Non potrebbe essere più oggettivo, né più aderente alla natura stessa della pittura di Niele Toroni (nato a Muralto, Locarno, nel 1937, attivo a Parigi dai suoi vent’anni) il titolo («Niele Toroni. Impronte di pennello n. 50») della mostra che A arte Invernizzi dedica a Milano all’artista svizzero-francese dal 4 dicembre al 12 febbraio prossimo. Attenzione, però: lui non vuole essere chiamato artista, bensì pittore. Si è già ammorbidito in realtà, perché nel 1967, a Parigi, mentre sobbollivano le prime lave del ’68, in occasione del «Salon de la Jeune Peinture» chiuse la polemica dichiarazione programmatica firmata con Daniel Buren, Olivier Mosset e Michel Parmentier con uno stentoreo «Noi non siamo pittori».

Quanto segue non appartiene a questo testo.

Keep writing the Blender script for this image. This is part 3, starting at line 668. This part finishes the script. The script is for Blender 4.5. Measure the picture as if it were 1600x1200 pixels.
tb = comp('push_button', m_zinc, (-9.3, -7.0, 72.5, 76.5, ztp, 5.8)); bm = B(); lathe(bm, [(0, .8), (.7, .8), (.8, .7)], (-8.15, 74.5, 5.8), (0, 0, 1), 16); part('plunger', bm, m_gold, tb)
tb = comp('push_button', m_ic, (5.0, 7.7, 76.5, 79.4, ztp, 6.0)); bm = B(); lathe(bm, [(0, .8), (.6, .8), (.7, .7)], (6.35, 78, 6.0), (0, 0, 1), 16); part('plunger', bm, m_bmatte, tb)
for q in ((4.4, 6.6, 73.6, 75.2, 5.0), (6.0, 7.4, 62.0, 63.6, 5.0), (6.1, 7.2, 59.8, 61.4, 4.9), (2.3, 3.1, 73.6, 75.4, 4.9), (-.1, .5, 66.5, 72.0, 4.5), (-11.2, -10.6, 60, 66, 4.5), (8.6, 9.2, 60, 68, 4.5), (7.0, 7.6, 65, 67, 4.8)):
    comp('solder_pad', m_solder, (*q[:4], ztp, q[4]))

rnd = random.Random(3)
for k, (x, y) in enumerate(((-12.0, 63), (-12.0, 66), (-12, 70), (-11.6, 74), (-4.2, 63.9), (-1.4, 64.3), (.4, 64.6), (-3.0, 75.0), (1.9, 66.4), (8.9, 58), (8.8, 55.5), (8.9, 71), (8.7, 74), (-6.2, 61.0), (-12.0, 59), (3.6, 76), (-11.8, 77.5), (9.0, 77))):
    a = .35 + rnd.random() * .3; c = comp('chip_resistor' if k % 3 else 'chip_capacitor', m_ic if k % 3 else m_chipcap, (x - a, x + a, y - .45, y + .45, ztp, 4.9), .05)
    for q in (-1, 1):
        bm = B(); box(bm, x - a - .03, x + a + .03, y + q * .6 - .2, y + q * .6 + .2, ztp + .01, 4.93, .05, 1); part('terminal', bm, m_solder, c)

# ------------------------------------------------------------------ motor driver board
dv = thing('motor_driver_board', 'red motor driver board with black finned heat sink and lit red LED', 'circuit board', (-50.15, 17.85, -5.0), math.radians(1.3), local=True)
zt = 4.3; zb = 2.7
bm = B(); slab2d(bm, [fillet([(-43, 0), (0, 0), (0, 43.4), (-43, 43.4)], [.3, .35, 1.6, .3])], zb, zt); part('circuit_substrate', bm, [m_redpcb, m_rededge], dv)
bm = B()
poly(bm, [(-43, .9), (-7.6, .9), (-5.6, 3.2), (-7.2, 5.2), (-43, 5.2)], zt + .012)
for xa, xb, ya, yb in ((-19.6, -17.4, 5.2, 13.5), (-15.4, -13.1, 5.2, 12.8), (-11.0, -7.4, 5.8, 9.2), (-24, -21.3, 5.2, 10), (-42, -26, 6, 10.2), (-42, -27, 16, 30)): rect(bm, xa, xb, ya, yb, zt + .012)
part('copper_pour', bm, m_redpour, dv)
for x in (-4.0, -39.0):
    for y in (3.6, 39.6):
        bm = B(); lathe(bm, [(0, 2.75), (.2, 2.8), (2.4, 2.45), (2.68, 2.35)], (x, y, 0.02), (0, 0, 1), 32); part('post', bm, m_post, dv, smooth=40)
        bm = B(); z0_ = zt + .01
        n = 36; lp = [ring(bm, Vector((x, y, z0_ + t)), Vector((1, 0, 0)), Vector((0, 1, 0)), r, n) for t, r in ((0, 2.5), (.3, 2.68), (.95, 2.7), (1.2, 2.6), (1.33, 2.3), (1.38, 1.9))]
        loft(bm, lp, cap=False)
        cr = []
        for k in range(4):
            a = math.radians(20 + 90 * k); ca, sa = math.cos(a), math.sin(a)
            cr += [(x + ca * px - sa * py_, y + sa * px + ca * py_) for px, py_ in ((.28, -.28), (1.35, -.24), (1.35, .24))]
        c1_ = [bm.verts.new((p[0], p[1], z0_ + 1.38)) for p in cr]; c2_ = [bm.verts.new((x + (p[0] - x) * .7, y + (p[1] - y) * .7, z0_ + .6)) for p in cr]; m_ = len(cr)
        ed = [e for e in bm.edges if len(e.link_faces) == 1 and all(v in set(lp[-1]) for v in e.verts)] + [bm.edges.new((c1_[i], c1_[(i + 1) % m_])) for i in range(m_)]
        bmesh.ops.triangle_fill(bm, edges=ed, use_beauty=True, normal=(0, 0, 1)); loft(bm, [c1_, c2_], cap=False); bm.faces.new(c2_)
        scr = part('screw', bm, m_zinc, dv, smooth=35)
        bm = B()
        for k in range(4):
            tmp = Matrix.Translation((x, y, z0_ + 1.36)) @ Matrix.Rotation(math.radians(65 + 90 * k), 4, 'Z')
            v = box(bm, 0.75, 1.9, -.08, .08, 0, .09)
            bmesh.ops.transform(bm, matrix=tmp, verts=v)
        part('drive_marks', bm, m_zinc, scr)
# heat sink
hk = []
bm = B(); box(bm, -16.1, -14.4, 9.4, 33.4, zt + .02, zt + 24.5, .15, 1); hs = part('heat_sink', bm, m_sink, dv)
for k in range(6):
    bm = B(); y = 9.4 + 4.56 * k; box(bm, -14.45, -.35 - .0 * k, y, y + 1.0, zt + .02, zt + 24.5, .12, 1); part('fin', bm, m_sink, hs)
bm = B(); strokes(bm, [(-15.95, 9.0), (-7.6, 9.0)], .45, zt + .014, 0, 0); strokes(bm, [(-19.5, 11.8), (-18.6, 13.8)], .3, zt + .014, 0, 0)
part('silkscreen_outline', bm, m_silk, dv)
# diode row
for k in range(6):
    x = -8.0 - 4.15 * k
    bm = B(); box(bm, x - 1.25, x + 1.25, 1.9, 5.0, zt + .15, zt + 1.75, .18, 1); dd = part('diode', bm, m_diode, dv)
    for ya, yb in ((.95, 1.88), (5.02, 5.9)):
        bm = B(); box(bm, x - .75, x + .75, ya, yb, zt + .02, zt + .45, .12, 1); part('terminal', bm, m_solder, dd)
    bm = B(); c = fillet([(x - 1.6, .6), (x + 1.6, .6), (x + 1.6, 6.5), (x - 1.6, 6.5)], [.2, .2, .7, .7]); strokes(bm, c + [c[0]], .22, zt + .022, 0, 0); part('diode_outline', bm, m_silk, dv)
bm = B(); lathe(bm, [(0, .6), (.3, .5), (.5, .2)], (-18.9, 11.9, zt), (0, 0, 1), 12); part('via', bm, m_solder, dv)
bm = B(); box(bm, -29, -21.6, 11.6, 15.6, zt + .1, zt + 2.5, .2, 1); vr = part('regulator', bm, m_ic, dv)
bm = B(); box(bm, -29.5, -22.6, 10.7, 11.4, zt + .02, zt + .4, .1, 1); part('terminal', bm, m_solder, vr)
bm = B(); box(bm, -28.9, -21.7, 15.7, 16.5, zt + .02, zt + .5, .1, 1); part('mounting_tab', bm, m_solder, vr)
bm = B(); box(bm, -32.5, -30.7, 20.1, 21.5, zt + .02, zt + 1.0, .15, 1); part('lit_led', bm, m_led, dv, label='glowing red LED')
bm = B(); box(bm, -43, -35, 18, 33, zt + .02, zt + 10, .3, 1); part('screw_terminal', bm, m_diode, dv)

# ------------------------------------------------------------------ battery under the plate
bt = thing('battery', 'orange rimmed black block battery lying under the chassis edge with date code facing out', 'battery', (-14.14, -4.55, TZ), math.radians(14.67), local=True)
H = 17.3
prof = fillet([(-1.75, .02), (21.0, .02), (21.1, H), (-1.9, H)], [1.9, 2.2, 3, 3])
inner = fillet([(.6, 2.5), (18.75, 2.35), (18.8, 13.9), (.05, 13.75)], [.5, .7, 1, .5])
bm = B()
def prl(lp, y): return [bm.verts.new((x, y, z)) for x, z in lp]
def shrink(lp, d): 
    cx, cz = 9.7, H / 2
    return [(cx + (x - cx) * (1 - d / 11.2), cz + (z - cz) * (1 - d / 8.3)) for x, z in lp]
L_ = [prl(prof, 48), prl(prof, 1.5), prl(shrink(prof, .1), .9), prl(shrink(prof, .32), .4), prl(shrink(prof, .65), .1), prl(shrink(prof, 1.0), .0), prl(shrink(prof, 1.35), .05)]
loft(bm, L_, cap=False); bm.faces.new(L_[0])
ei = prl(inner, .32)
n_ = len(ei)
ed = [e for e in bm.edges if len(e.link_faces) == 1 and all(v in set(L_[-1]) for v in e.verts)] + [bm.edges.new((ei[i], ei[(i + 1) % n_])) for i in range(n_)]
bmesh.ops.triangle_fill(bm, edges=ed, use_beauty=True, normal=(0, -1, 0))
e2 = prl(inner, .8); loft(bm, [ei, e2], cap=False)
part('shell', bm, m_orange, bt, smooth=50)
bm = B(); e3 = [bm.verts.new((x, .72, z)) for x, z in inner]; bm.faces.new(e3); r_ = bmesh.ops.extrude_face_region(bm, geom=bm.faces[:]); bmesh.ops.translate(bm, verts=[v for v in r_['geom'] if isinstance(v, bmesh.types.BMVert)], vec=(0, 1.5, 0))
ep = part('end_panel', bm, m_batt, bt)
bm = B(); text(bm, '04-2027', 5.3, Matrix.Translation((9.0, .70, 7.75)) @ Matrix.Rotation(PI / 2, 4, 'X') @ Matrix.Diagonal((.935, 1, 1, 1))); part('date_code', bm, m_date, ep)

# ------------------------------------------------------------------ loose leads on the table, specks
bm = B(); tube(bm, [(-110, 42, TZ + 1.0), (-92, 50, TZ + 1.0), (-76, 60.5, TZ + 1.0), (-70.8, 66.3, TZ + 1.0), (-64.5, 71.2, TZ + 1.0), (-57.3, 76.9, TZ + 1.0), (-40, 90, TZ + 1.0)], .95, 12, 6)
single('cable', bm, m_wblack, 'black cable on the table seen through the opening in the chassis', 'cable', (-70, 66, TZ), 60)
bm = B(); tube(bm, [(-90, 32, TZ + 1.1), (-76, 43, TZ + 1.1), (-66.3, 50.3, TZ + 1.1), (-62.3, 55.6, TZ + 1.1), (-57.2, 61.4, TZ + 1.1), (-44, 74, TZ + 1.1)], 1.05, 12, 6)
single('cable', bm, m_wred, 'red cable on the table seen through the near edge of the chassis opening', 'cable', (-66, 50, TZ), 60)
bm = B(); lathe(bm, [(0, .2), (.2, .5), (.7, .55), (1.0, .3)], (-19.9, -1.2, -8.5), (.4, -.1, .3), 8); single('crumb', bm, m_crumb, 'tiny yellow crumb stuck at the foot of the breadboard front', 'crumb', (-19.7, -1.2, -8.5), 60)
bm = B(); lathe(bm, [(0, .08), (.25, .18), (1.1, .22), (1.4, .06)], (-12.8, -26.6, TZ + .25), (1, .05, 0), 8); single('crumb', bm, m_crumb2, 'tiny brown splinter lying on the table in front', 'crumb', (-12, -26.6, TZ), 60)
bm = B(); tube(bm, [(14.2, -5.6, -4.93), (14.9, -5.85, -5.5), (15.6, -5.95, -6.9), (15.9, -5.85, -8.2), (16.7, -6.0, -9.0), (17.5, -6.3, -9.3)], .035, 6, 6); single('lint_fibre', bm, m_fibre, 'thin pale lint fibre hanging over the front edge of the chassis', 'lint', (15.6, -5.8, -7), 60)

Come notava Giorgio Verzotti commentando i suoi storici lavori della collezione del Castello di Rivoli, quel «programma ha rappresentato uno dei momenti radicali di quella messa in discussione dello statuto della pittura che è stato tipico degli anni Settanta. Toroni, al pari di Buren e degli altri firmatari, ma anche di tutti gli esponenti dell’Arte Concettuale, inaugurava un lavoro critico rispetto ai protocolli espressivi dell’arte». Dal 1967 Niele Toroni non ha più smesso di applicare, a intervalli regolari di 30 centimetri e servendosi sempre di un pennello n. 50, impronte di colore su superfici di diversa natura: tela, tela cerata, carta, giornali, muro, legno.
Da Invernizzi, Toroni ritorna dopo precedenti personali in cui ha lasciato in permanenza nella galleria le sue inconfondibili «impronte»: nel 2007 sulla porta d’ingresso, nel 2011 sulle pareti dello spazio del piano inferiore. In questa nuova rassegna presenta 25 opere realizzate in formati e su supporti diversi dal 1965 («Omaggio a Paolo Uccello») fino all’album recente «Impronte di pennello n.50 a intervalli di 30 cm “A nous la liberté”», in cui impronte di colori diversi si susseguono ritmicamente sui singoli fogli in una successione di volta in volta variata, pur all’interno dello schema rigidissimo che l’artista si è imposto. Già perché, come scriveva Harald Szeemann, «Niele Toroni ripete la sua impronta di pennello nel tempo e nello spazio dal 1967. E mai è la stessa cosa, perché lo stesso è lo stesso e lo stesso è irriducibilmente dissociato dall’essere identico». Più di recente, un collezionista innamorato del suo lavoro, in cui «la semplicità diventa perfezione», si domanda (e si risponde) «Si può dipingere per tutta la vita lo stesso quadro e riuscire a farlo apparire comunque sempre nuovo e diverso? Niele Toroni ci è riuscito».
A conferma giunge la mostra da Invernizzi (in catalogo, un saggio di Paolo Bolpagni), che al piano superiore presenta dapprima tre opere dello scorso decennio, dove le impronte di pennello, ripetute su fogli di cartone posti sulla parete, ridefiniscono le coordinate dello spazio, poi tre importanti opere degli anni ’70 su supporti differenti, mentre al piano inferiore s’impongono i grandi lavori degli anni tra i ’90 e i Duemila, che testimoniano la stupefacente varietà degli esiti, pur nella ripetizione del suo gesto.